Implementation Efficiency of Falcon Digital Signature Scheme on Arty-7 XC7A35T Board

Round 1

Reviewer 1 Report

Comments and Suggestions for Authors

In abstract, it is mentioned that “Given the achieved results in terms of execution time and energy consumption, the pro-22 posed device and software may be suitable for certain applications that do not require 23 stringent performance and energy constraints”

However, falcon algorithm could be efficient solution and offer higher performance in comparison with other post-quantum algorithms such as SPHINCS+ algorithm. Therefore, the author should clarify this issue and avoid confusion.  

 

To verify the performance of Falcon algorithm, authors may consider to conduct comparisons with other post-quantum crypto algorithms alternatives such as Dilithium and SPHINCS+.

Furthermore, authors can conduct comparison with classical digital signature algorithms, such as Elliptic Curve Cryptography (ECC) and RSA. This will provide useful insights about the differences between post-quantum and classical cryptosystems in respect to performance and resources usage or utilization. Such insights will serve as a useful reference for those looking to transition from classical cryptosystems to post-quantum alternatives, ensuring long-term security for telecommunications systems.

References should be cited within the text in sequential order. For example, reference [14] is cited before [8].

Figures 1 and 2 should be mentioned first in the text before placing them in the paper. If figures are extracted from other sources, the must be appropriate citations for those sources. This comment applies for all figures in the paper.

The “Algorithm 1 (signature authentication” is mentioned in the literature review section without proper citation. If it is taken from other sources, provide the source, or you may move the algorithm to other sections if it is created in this study.

In the comparison results provided in table 5 in page 17, add a paragraph to highlight the key differences between the proposed Falcon algorithm implementation and alternatives proposed in the research studies [25], [24], and [7].

The conclusion section can be expanded to include a paragraph highlighting future research studies.

Author Response

Comments 1: In abstract, it is mentioned that “Given the achieved results in terms of execution time and energy consumption, the pro-22 posed device and software may be suitable for certain applications that do not require 23 stringent performance and energy constraints”

Response 1: Authors appreciate the reviewer's concern; this is considered in the corrected version.
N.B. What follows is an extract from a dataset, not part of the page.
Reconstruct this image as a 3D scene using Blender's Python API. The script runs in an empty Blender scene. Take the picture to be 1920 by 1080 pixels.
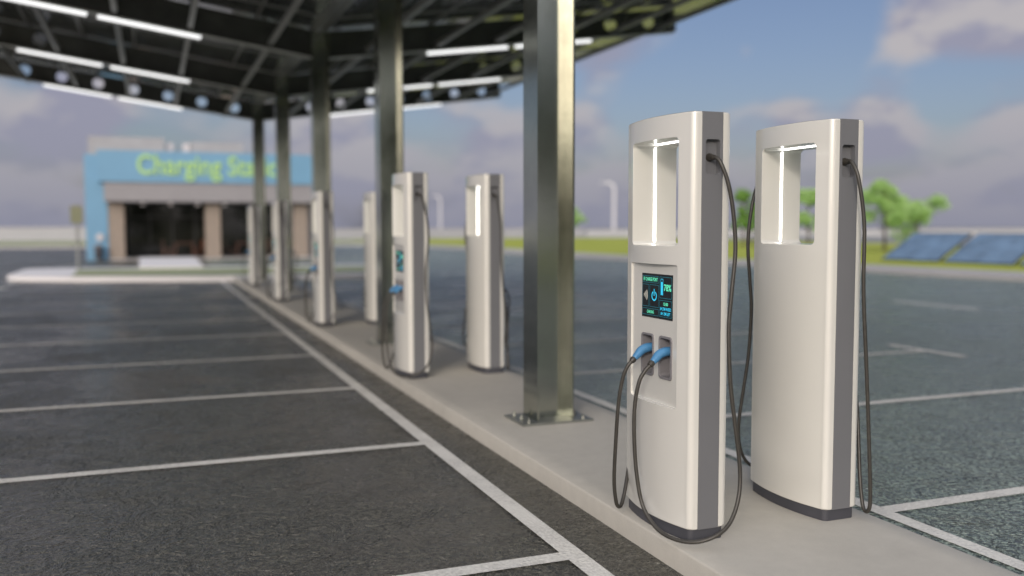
import bpy, bmesh, math, random
from mathutils import Vector, Matrix
random.seed(7)
R = math.radians
sc = bpy.context.scene
COL = sc.collection

# ------------------------------------------------------------------ materials
def mat(name):
    m = bpy.data.materials.new(name); m.use_nodes = True
    nt = m.node_tree
    for n in list(nt.nodes): nt.nodes.remove(n)
    out = nt.nodes.new('ShaderNodeOutputMaterial')
    b = nt.nodes.new('ShaderNodeBsdfPrincipled')
    nt.links.new(b.outputs[0], out.inputs[0])
    return m, nt, b
def nd(nt, t, **kw):
    n = nt.nodes.new(t)
    for k, v in kw.items():
        if k.startswith('i_'):
            key = k[2:]
            key = int(key) if key.isdigit() else key.replace('_', ' ')
            n.inputs[key].default_value = v
        else: setattr(n, k, v)
    return n
def L(nt, a, b): nt.links.new(a, b)
def c4(c): return (c[0], c[1], c[2], 1)
def ramp(nt, stops, src):
    r = nt.nodes.new('ShaderNodeValToRGB')
    e = r.color_ramp.elements
    while len(e) < len(stops): e.new(0.5)
    for i, (p, c) in enumerate(stops):
        e[i].position = p; e[i].color = c4(c) if len(c) == 3 else c
    L(nt, src, r.inputs[0]); return r
def noise(nt, scale, detail=4, rough=.55, coord=None, dist=0):
    n = nd(nt, 'ShaderNodeTexNoise'); n.inputs['Scale'].default_value = scale
    n.inputs['Detail'].default_value = detail; n.inputs['Roughness'].default_value = rough
    n.inputs['Distortion'].default_value = dist
    if coord is None:
        coord = nt.nodes.new('ShaderNodeNewGeometry').outputs['Position']
    L(nt, coord, n.inputs['Vector']); return n
def mixc(nt, fac, a, b, mode='MIX'):
    m = nd(nt, 'ShaderNodeMix', data_type='RGBA', blend_type=mode)
    for k, v in ((0, fac), (6, a), (7, b)):
        if isinstance(v, (int, float)): m.inputs[k].default_value = v
        elif isinstance(v, (tuple, list)): m.inputs[k].default_value = c4(v)
        else: L(nt, v, m.inputs[k])
    return m.outputs[2]
def mth(nt, op, a, b=0.0, clamp=False):
    m = nd(nt, 'ShaderNodeMath', operation=op, use_clamp=clamp)
    for k, v in ((0, a), (1, b)):
        if isinstance(v, (int, float)): m.inputs[k].default_value = v
        else: L(nt, v, m.inputs[k])
    return m.outputs[0]
def bump(nt, b, h, strength=.3, dist=.01, prev=None):
    n = nd(nt, 'ShaderNodeBump'); n.inputs['Strength'].default_value = strength
    n.inputs['Distance'].default_value = dist
    L(nt, h, n.inputs['Height'])
    if prev is not None: L(nt, prev, n.inputs['Normal'])
    L(nt, n.outputs[0], b.inputs['Normal']); return n.outputs[0]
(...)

1. Design Trade-off: Our primary objective was to demonstrate the feasibility of implementing a fully functional Falcon system on a low-cost FPGA platform (Xilinx Artix-7). To minimize hardware cost and avoid the complexity associated with advanced FPGA configurations, we adopted simplified hardware/software co-design and employed low-speed UART communication for data transfer.
2. Clarification on “Non-stringent Performance”: The use of a low-cost FPGA and UART interface introduces a deliberate speed trade-off. The relatively slow Key Generation time (1516.2 ms) primarily results from UART I/O bottlenecks, rather than Falcon’s computational core. Consequently, the statement that our prototype is suitable for applications without stringent performance requirements reflects this I/O constraint and our predefined hardware resource budget.

Comments 2:

However, falcon algorithm could be efficient solution and offer higher performance in comparison with other post-quantum algorithms such as SPHINCS+ algorithm. Therefore, the author should clarify this issue and avoid confusion.

To verify the performance of Falcon algorithm, authors may consider to conduct comparisons with other post-quantum crypto algorithms alternatives such as Dilithium and SPHINCS+.

Furthermore, authors can conduct comparison with classical digital signature algorithms, such as Elliptic Curve Cryptography (ECC) and RSA. This will provide useful insights about the differences between post-quantum and classical cryptosystems in respect to performance and resources usage or utilization. Such insights will serve as a useful reference for those looking to transition from classical cryptosystems to postquantum alternatives, ensuring long-term security for telecommunications systems.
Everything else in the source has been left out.